Tuesday 19 March 2019

Localisation of social security: what can the advice sector tell us?

a post by Alice Woudhuysen (London Campaign Manager) for the CPAG blog

In the last few years, a slew of reports have been published focusing on the impact of the coalition government’s decision to localise various elements of the national social security system, including council tax benefit (now council tax support) and the discretionary social fund (now local welfare assistance). See CPAG and Zacchaeus 2000 Trust’s report Still Too Poor To Pay on the impact of council tax support on Londoners and Greater Manchester Poverty Action’s study on the collapse of crisis support in England.

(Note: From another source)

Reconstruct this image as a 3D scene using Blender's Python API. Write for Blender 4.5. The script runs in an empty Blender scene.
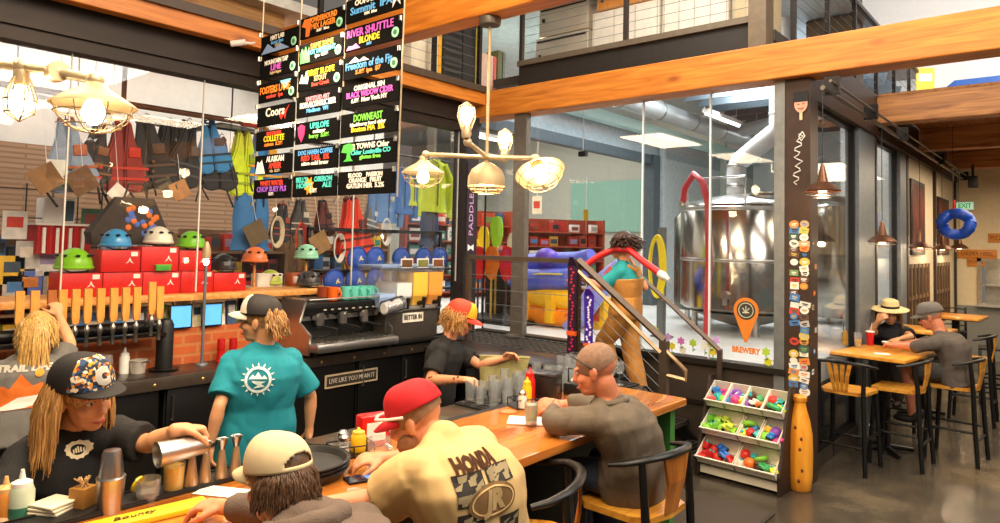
import bpy, bmesh, math, random
import numpy as np
from mathutils import Vector, Matrix, noise
from mathutils.bvhtree import BVHTree
S = bpy.context.scene; COL = S.collection
PI = math.pi
R = math.radians
# ---------------------------------------------------------------- camera
FPX, CYP, ZC = 684.2, 209.55, 2.0
_y, _p, _r = R(-40.32), R(2.74), R(1.278)
CF = Vector((math.sin(_y)*math.cos(_p), math.cos(_y)*math.cos(_p), math.sin(_p)))
_r0 = Vector((math.cos(_y), -math.sin(_y), 0)); _u0 = _r0.cross(CF)
CR = _r0*math.cos(_r)+_u0*math.sin(_r); CU = -_r0*math.sin(_r)+_u0*math.cos(_r)
CAM = Vector((0, 0, ZC))
cd = bpy.data.cameras.new('camera'); co = bpy.data.objects.new('camera', cd); COL.objects.link(co)
cd.sensor_width = 36; cd.lens = FPX/1000*36; cd.shift_y = (CYP-261.5)/1000; cd.clip_start = .05
co.matrix_world = Matrix(((CR.x, CU.x, -CF.x, 0), (CR.y, CU.y, -CF.y, 0), (CR.z, CU.z, -CF.z, ZC), (0, 0, 0, 1)))
S.camera = co
def on(px, py, x=None, y=None, z=None):
    """the point of a real plane (wall, counter, floor) seen at a pixel of the survey photograph"""
    d = CF+CR*((px-500)/FPX)-CU*((py-CYP)/FPX)
    t = (x-CAM.x)/d.x if x is not None else (y-CAM.y)/d.y if y is not None else (z-CAM.z)/d.z
    return CAM+d*t
# ---------------------------------------------------------------- world, exposure, lights
S.view_settings.view_transform = 'Standard'; S.view_settings.look = 'None'
S.view_settings.exposure = 0.0; S.view_settings.gamma = 1; S.view_settings.use_curve_mapping = False
W = bpy.data.worlds.new('world'); S.world = W; W.use_nodes = True
bg = W.node_tree.nodes['Background']; bg.inputs[0].default_value = (1.0, .90, .78, 1); bg.inputs[1].default_value = .17
def area(name, loc, sx, sy, power, col, target=None, rot=None):
    l = bpy.data.lights.new(name, 'AREA'); l.shape = 'RECTANGLE'; l.size = sx; l.size_y = sy; l.energy = power; l.color = col
    o = bpy.data.objects.new(name, l); COL.objects.link(o); o.location = loc
    if target is not None:
        o.rotation_euler = (Vector(target)-Vector(loc)).to_track_quat('-Z', 'Y').to_euler()
    return o
def point(name, loc, power, col, r=.04):
    l = bpy.data.lights.new(name, 'POINT'); l.energy = power; l.color = col; l.shadow_soft_size = r
    o = bpy.data.objects.new(name, l); COL.objects.link(o); o.location = loc; return o
WARM = (1, .80, .56); NEUT = (1, .93, .84); COOL = (.90, .97, 1)  # the area lights below are added fill without fixtures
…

In 2011, the government saw localisation as: “…the most effective means of ensuring sufficient local flexibility to secure the planned reduction in expenditure, reflecting local circumstance and priorities...” In other words, it believed that handing decision-making on entitlement to local authorities was the best way of ensuring that limited resources reached those who were most in need. While the government made blunt cuts to budgets, it called upon local authorities to add the nuance to local schemes, in order to protect the most vulnerable.

The reports mentioned above have focused on the effect of localisation on vulnerable people and on local authorities. They have concluded – somewhat depressingly - that localisation has enabled central government to reduce local authority budgets, leading to great financial uncertainty, which in turn has led to local social security provision being cut back and vulnerable people effectively slipping through the net.